久しぶりにホィールを手組みしました。
32ホール6本組イタリアンタンジェントです。
リムは26インチHE、かつてMTBの主流だったサイズです。
もう、リムが入手困難なのですが、
たまたまアラヤ本社にあったリムを融通していただきました。
スポークは星ステンレス#14プレーンです。
これもかつての定番品。
大出が手組みするホィールには
スポークとニップルをつなぐネジ山に、ネジ緩み止め剤を塗ります。
これを塗ると、ニップルは回しにくくなるけど振れが出にくくなります。
大出は、使用するスポークの長さに特に気を使います。
手組みホィールは組み方でスポーク長が変わります。
完組みホィールと違って、これと決まった長さが無いので
スポーク長を計算して、適正な長さを選びます。
この適正な長さというのが曖昧で、組み立てる人によってまちまち。
大出の場合は、ニップルのネジ山が終わるところまでにしてます。
あまり長いとニップルから飛び出して
リムテープやチューブを傷つけてしまいます。
長すぎるよりは短めの方がマシなのですが、
短すぎるとネジ山のかかりが少ないので、高いテンションをかけられません。
大出は
振れ取り作業する前に、ニップルへオイルを差します。
これは自己流なので、他の人はほとんどしないと思います。
オイル差すのは、ニップルとリムの間。
ニップルとスポークのネジ山には緩み止めが付いているので
絶対にネジ山にかからないように、
そっとスプレーのノズルから1滴づつ垂らします。
(画像はスプレー噴霧しているわけじゃないからね~。
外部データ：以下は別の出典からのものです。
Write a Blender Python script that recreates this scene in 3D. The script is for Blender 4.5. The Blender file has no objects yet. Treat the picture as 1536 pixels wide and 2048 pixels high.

)
スポークは緩みにくく、リムとの抵抗を最小限にして
ニップルを回す事が出来ます。
振れ取り台は、古い宝山の鋳造工具を使用。
ニップル回しは、これも宝山の丸形。
センターゲージはミノウラで、
テンションメーターはパークツールを使います。
まずはスポークのネジ山が隠れるところまでニップルを一気に締めて
縦ぶれを見ながらスポークの目標テンション手前まで、
ニップルを締め上げていきます。
今回は2.0㎜プレーンなので、フロントなら100㎏fくらい。
完成予定よりやや低めのテンションまで上がったら、次は横ぶれ。
センターゲージでおおよそのセンターを合わせながら
最後のスポークテンションを上げつつ
左右の振れを修正して行きます。
大出のホィール組ではスポークのネジ山には緩み止めが塗ってあるので、
逆方向(緩める方向)へ回すと緩み止めの効果が薄れてしまいます。
基本は締めこんで修正終了してます。
適正テンションに達し、左右振れ取りも終わったホィールを
遠慮なく踏みつけます。
これが、馴染みだしです。
踏み続けながら、ぐるっとリムを一周します。
この馴染みだし作業中は
スポークのネジ戻る「パン、パン」「パキン、パキン」とか言う音がするのですが、
リムとニップルの間にオイルを差す大出式のホィール組では
音が出ません。
踏んづけて馴染みを出さなくても、組みながらリムとニップルが馴染んでいるので
スポークの「より戻り」が起こらないのです。
ちょっとした工夫ですが、長年の経験からの蓄積です。
納品書とか請求書とか、支払いとか借入とか
会計関係の仕事より、この作業の方がずっと好きなのですが
仕方がありません。
久しぶりに良い経験が出来たので、楽しかったです。